Samuel, llamado desde niño por la palabra de Dios, se convertirá en uno de los primeros profetas de Israel, que conducirá al pueblo desde la época tribal a los albores de la monarquía. Él será quien consagre a los primeros dos reyes de Israel: Saúl y David.
Andrés, buscador adulto de un camino de conversión en el desierto, se convertirá en uno de los primeros apóstoles del Evangelio, como discípulo fiel del hijo de David, llegado para inaugurar un reino nuevo de parte de Dios.
Samuel fue testigo del primer rey elegido por Dios de una forma definitiva: David; Andrés será testigo del último rey, el definitivo, el Mesías: Jesús de Nazaret. Ambos comparten el regalo de la vocación, ambos fueron llamados por Dios para participar en sus planes de salvación en favor del pueblo elegido.
Elegidos y responsables. No sabemos a cuántas personas ha llamado Dios a lo largo de la historia, no conocemos a aquellos que dijeron no a la palabra del Señor; pero sí sabemos que ha habido personas que han respondido: gracias a ellas Dios ha construido una historia de salvación muy humana, colaborando con nosotros para salvarnos a todos. Andrés y Samuel, en épocas lejanas y geografías cercanas, han sido dos ejemplos de vocación que ha dado fruto.
Ambos comparten una llamada gratuita y una respuesta valiente, ambos configuraron sus vidas desde la palabra de Dios pronunciada sobre su propia biografía. Ambos comparten también su actitud misionera, su capacidad de incorporar a otros a su propia llamada.
Samuel supo dar paso a los primeros reyes de Israel, él fue mediador del protagonismo de otros; gracias a su misión, muchas personas se incorporaron a la historia de la salvación del pueblo. También Andrés supo transmitir su propia experiencia y suscitar discípulos que, como él, siguieron al Cordero; desde el principio, invitó a su hermano Simón, que se convertirá en el primero de los apóstoles.
Samuel y Andrés, no solo responden, sino que hacen posible la respuesta de otros, ayudan a dar protagonismo a distintas personas en la tarea misionera del pueblo de Dios.
¿Cuál es hoy el rostro que toman Samuel y Andrés? ¿Sigue habiendo personas que se dejan interpelar por la Palabra y se atreven a responder de forma valiente y sostenida?

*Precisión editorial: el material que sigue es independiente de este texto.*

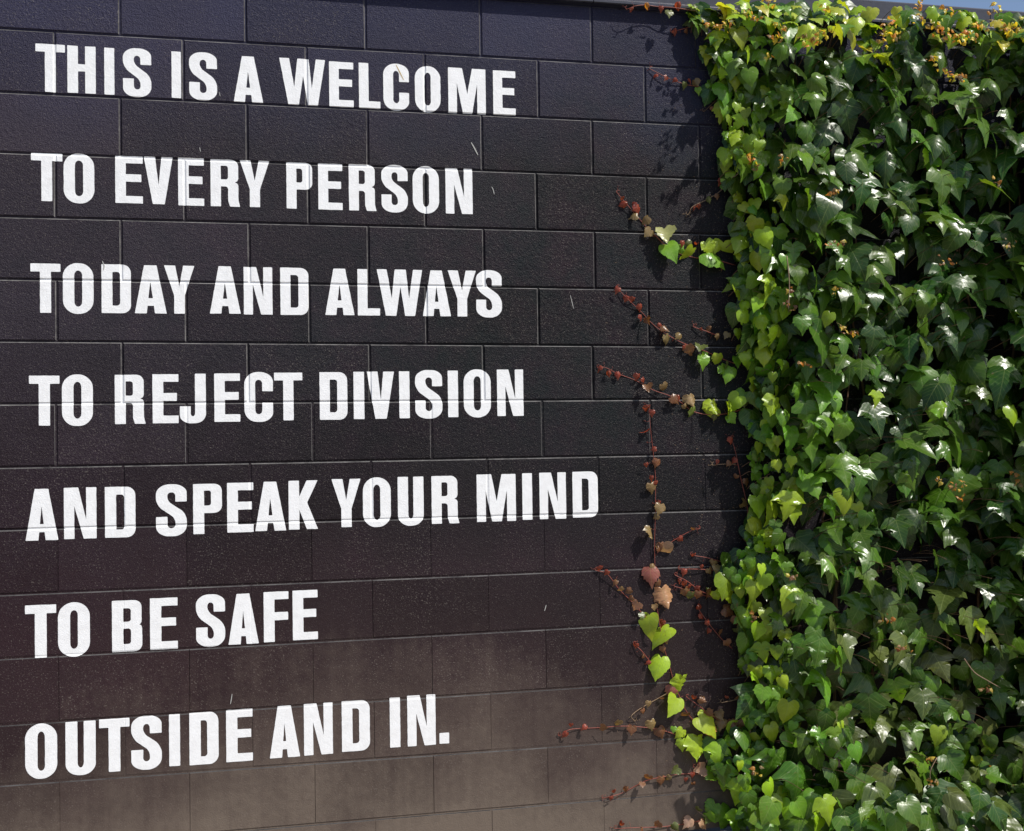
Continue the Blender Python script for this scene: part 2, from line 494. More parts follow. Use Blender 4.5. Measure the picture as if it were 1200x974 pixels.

En la frescura de la niñez, en las búsquedas de la juventud o en los caminos de la madurez; en el templo o en el desierto: ¿cuáles son los nombres de los profetas y discípulos que hoy siguen respondiendo?
¿Son ellos, también, transmisores de entusiasmo para que otros se dejen interpelar? ¿Brotan a su alrededor figuras creyentes que se ponen a disposición del Reino de Dios?
No faltarán voces en la noche y dedos en el desierto para que muchos otros, como Andrés y Samuel, sigan surgiendo entre nosotros.